GIVEN INSTRUCTION
List each line of the data that holds the string "this".

DATA EXCERPTS

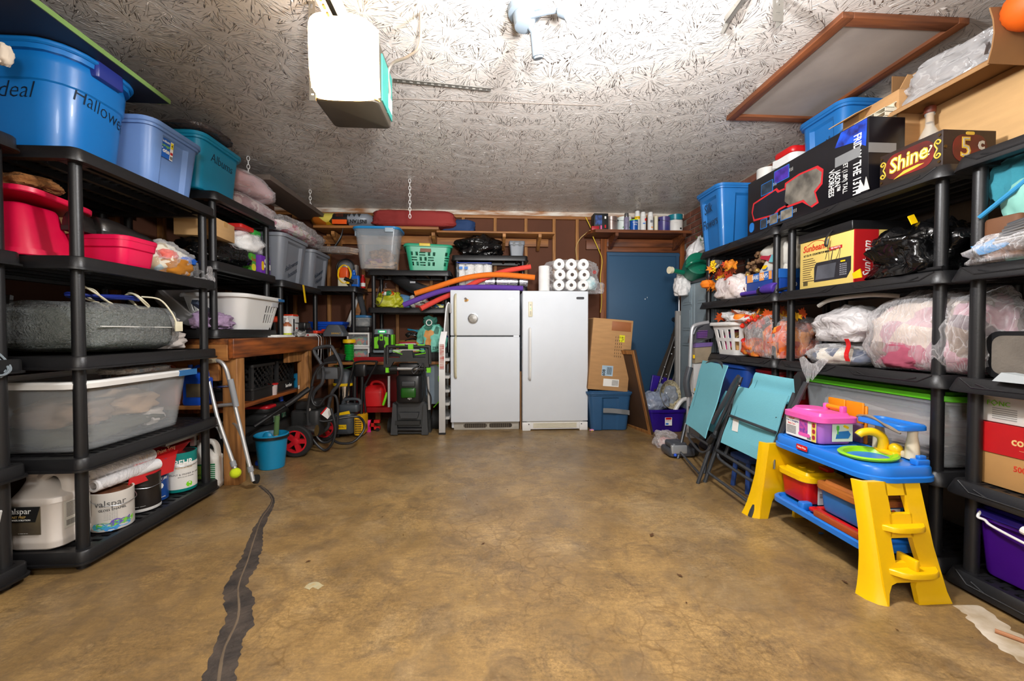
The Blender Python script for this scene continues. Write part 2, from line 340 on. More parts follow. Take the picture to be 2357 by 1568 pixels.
def ceiling_mat():
    m,nt,p=base('stomped_plaster'); L=nt.links
    tc=nd(nt,'ShaderNodeTexCoord'); fl=nd(nt,'ShaderNodeVectorMath',operation='MULTIPLY'); fl.inputs[1].default_value=(1,1,0); L.new(tc.outputs['Object'],fl.inputs[0]); O=fl.outputs[0]
    hs=[]
    for off,S in (((0,0,0),4.4),((.61,.37,0),5.2)):
        a=nd(nt,'ShaderNodeVectorMath',operation='ADD'); a.inputs[1].default_value=off; L.new(O,a.inputs[0])
        v=nd(nt,'ShaderNodeTexVoronoi',i_Scale=S,i_Randomness=.8,voronoi_dimensions='2D'); L.new(a.outputs[0],v.inputs['Vector'])
        d=nd(nt,'ShaderNodeVectorMath',operation='SUBTRACT'); L.new(a.outputs[0],d.inputs[0]); L.new(v.outputs['Position'],d.inputs[1])
        nm=nd(nt,'ShaderNodeVectorMath',operation='NORMALIZE'); L.new(d.outputs[0],nm.inputs[0])
        s1=nd(nt,'ShaderNodeVectorMath',operation='SCALE'); s1.inputs['Scale'].default_value=5.2; L.new(nm.outputs[0],s1.inputs[0])
        s2=nd(nt,'ShaderNodeVectorMath',operation='SCALE'); s2.inputs['Scale'].default_value=9; L.new(v.outputs['Color'],s2.inputs[0])
        s3=nd(nt,'ShaderNodeVectorMath',operation='SCALE'); s3.inputs['Scale'].default_value=5; L.new(d.outputs[0],s3.inputs[0])
        u=nd(nt,'ShaderNodeVectorMath',operation='ADD'); L.new(s1.outputs[0],u.inputs[0]); L.new(s2.outputs[0],u.inputs[1])
        u2=nd(nt,'ShaderNodeVectorMath',operation='ADD'); L.new(u.outputs[0],u2.inputs[0]); L.new(s3.outputs[0],u2.inputs[1])
        n=nd(nt,'ShaderNodeTexNoise',i_Scale=1.5,i_Detail=1.5); L.new(u2.outputs[0],n.inputs['Vector'])
        r=nd(nt,'ShaderNodeMapRange',interpolation_type='SMOOTHSTEP',n_1=.555,n_2=.63,n_3=0,n_4=1); L.new(n.outputs[0],r.inputs[0])
        k=nd(nt,'ShaderNodeMapRange',interpolation_type='SMOOTHSTEP',n_1=.12,n_2=.26,n_3=0,n_4=1); L.new(v.outputs['Distance'],k.inputs[0])
        q=nd(nt,'ShaderNodeMath',operation='MULTIPLY'); L.new(r.outputs[0],q.inputs[0]); L.new(k.outputs[0],q.inputs[1]); hs.append(q.outputs[0])
    mx=nd(nt,'ShaderNodeMath',operation='MAXIMUM'); L.new(hs[0],mx.inputs[0]); L.new(hs[1],mx.inputs[1])
    n=nd(nt,'ShaderNodeTexNoise',i_Scale=60,i_Detail=3); L.new(O,n.inputs['Vector'])
    ad=nd(nt,'ShaderNodeMath',operation='MULTIPLY_ADD',n_1=.12); L.new(n.outputs[0],ad.inputs[0]); L.new(mx.outputs[0],ad.inputs[2])
    b=nd(nt,'ShaderNodeBump',i_Strength=1.,i_Distance=.014); L.new(ad.outputs[0],b.inputs['Height']); L.new(b.outputs[0],p.inputs['Normal'])
    p.inputs['Base Color'].default_value=(*lin('c8c1bb'),1); p.inputs['Roughness'].default_value=.3
    return m
FIBER=mat('brown_fibreboard','5d3520',.85,var=.18,vs=2,bump=.2,bs=60)
FLOOR=struct('floor',MB().box(XL-.1,XR+.1,YF,YB+.1,-.1,0),floor_mat())
CEIL=struct('ceiling',MB().box(XL-.1,XR+.1,YF,YB+.1,ZC,ZC+.08),ceiling_mat())
part('panel_seam',MB().box(-.75,.75,2.66,2.666,ZC-.002,ZC+.001),mat('seam_shadow','8d8178',.8),CEIL)
WB=struct('wall_back',MB().box(XL-.1,XR+.1,YB,YB+.1,0,ZC),FIBER)
WL=struct('wall_left',MB().box(XL-.1,XL,YF,YB,0,ZC),FIBER)
WF=struct('wall_front',MB().box(XL-.1,XR+.1,YF-.1,YF,0,ZC),mat('painted_garage_door','d8d4cc',.6))
MORT=mat('mortar','8c8074',.9,bump=.3)
WR=struct('wall_right',MB().box(XR,XR+.1,YF,YB,0,ZC),MORT)
me=mesh('brick',MB().rb(-.011,0,-.098,.098,0,.062,.004),mat('red_brick','8a5340',.85,var=.35,col2='6a4234',vs=9,bump=.5,bs=50))
for k in range(15):
    for i in range(11):
        z=1.42+k*.075
        y=YB-.11-i*.208-(.104 if k%2 else 0)
        if y>3.0 and z<2.49: o=part('brick',me,None,WR); o.location=(XR,y,z); o.rotation_euler=(R.uniform(-.01,.01),0,0)
# studs, blocking and plates of the back wall
st=mesh('stud',MB().rb(-.019,.019,-.045,0,0,2.42,.004),PINE)
for x in (-2.3,-1.9,-1.49,-1.09,-.68,-.29,.10,.48,.83,1.12): o=part('stud',st,None,WB); o.location=(x,YB,.04)
pl=mat('peeling_painted_wood','d9d2c6',.75,var=1,col2='9c6a40',vs=7,stretch=(.6,1,3),bump=.3,bs=30)
part('top_plate',MB().rb(XL,XR-.01,YB-.048,YB,ZC-.052,ZC,.004),pl,WB)
part('second_plate',MB().rb(XL,1.32,YB-.046,YB,ZC-.09,ZC-.054,.004),PINEX,WB)
for x0,x1,z in ((-1.07,-.70,2.19),(-.66,-.31,2.19),(-1.47,-1.11,1.55),(-1.07,-.7,1.62),(-.27,.08,2.19)): part('blocking',MB().rb(x0,x1,YB-.044,YB,z,z+.038,.003),PINEX,WB)
sl=mesh('stud',MB().rb(0,.045,-.019,.019,0,2.42,.004),PINE)
for y in (2.9,3.3,3.7,4.1,4.5,4.9): o=part('stud',sl,None,WL); o.location=(XL,y,.04)
# ---------------- door in the back wall ----------------
dx0,dx1,dz=1.485,2.425,2.06
D=struct('door_1',MB().rb(dx0+.005,dx1-.005,YB-.05,YB-.012,.01,dz,.004),mat('blue_door_paint','2f5575',.5,var=.12,vs=1.5,bump=.1,bs=40))
BP=mat('blue_stop_paint','2c4f6e',.5)
part('door_stop',MB().box(dx0+.005,dx1-.005,YB-.066,YB-.05,dz-.045,dz-.012).box(dx0+.008,dx0+.03,YB-.066,YB-.05,.01,dz-.045).box(dx1-.05,dx1-.012,YB-.066,YB-.05,.01,dz-.045),BP,D)
part('lockset',MB().cyl((dx1-.07,YB-.11,1.22),(dx1-.07,YB-.05,1.22),.028).cyl((dx1-.07,YB-.075,1.02),(dx1-.07,YB-.05,1.02),.03).cyl((dx1-.07,YB-.11,1.02),(dx1-.07,YB-.075,1.02),.025),BLK2,D)
part('paint_chip',MB().box(1.98,1.99,YB-.0508,YB-.05,1.47,1.485).box(2.01,2.016,YB-.0508,YB-.05,1.49,1.505),PAPER,D)
DW=wood('door_casing_wood','8c4d22','66350f','Z',.5)
T=struct('trim_1',MB().rb(dx0-.075,dx0,YB-.07,YB,0,dz+.16,.004),DW)
struct('trim_2',MB().rb(dx1,dx1+.055,YB-.07,YB,0,dz+.16,.004),DW)
struct('trim_3',MB().rb(dx0,dx1,YB-.07,YB-.02,dz+.065,dz+.16,.004).rb(dx0,dx1,YB-.05,YB-.004,dz+.004,dz+.065,.003),WOODD)
# ---------------- floor crack and paint patches ----------------
def flat_strip(pts,wd,seed):
    b=MB(); n=len(pts); rr_=random.Random(seed); P=smoothpath([(*p,0) for p in pts],16); m=len(P)
    W=[wd(i/(m-1)) for i in range(m)]
    v=[];f=[]
    for i,p in enumerate(P):
        t=(P[min(i+1,m-1)]-P[max(i-1,0)]).normalized(); q=Vector((-t.y,t.x,0))
        for s in (-1,-.5,0,.5,1):
            e=p+q*s*W[i]*(1+(.38*noise.noise(p*9+Vector((s*9,seed,0)))+.3*noise.noise(p*38+Vector((s*9,seed,0))) if abs(s)==1 else 0)); v.append((e.x,e.y,.0012 if abs(s)<1 else .0004))
    for i in range(m-1):
        for j in range(4): a=i*5+j; f.append((a,a+1,a+6,a+5))
    return b.add(v,f)
cpx=[(598,1118),(628,1150),(605,1195),(588,1235),(575,1290),(545,1350),(552,1420),(520,1500),(490,1600)]
cp=[A(x,y,Z=0).xy for x,y in cpx]
part('crack_patch',flat_strip(cp,lambda t:.010+.034*min(1,max(0,(t-.1)*2.2)),3),mat('dark_tar','26211e',.8,var=.8,col2='4a3f36',vs=9,bump=.8,bs=40,bd=.01),FLOOR)
part('crack',flat_strip([p+Vector((R.uniform(-.008,.008),R.uniform(-.01,.01))) for p in cp],lambda t:.002+.0025*t,5),mat('crack_dust','6e5d49',.9,var=.3,bump=.6),FLOOR,mx=TR(0,0,.0012))
pp=[A(x,y,Z=0).xy for x,y in ((2190,1395),(2230,1420),(2270,1455),(2330,1500),(2420,1560))]
part('paint_patch',flat_strip([p+Vector((.05,.0)) for p in pp],lambda t:.05+.03*t,8),mat('worn_white_paint','d2c6b4',.7,var=1,col2='a08c6c',vs=8,bump=.3),FLOOR)
part('paint_scuff',flat_strip([A(x,y,Z=0).xy for x,y in ((706,1356),(722,1346),(740,1352))],lambda t:.018,9),mat('pale_scuff','a6a384',.8,var=1,col2='b09a6c',vs=40),FLOOR)
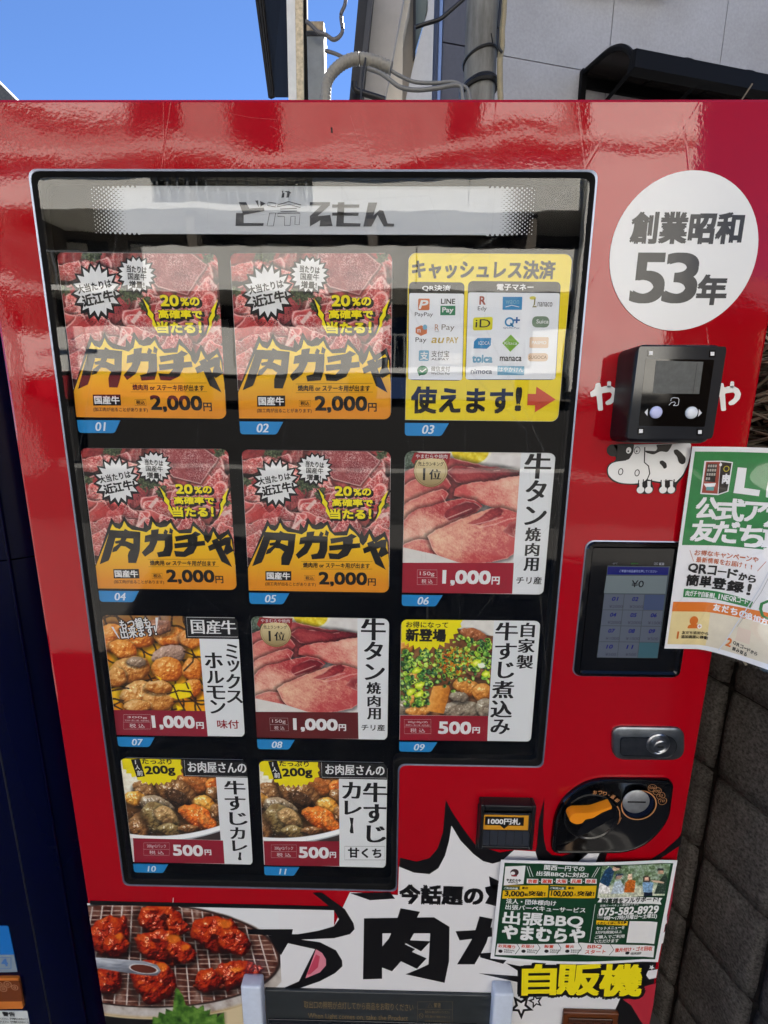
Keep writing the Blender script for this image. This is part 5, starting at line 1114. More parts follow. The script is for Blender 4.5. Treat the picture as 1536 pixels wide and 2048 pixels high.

CORRECT ANSWER
The Blender Python script for this scene continues. Write part 2, from line 340 on. More parts follow. Take the picture to be 2357 by 1568 pixels.
Keep writing the Blender script for this image. This is part 5, starting at line 1114. More parts follow. The script is for Blender 4.5. Treat the picture as 1536 pixels wide and 2048 pixels high.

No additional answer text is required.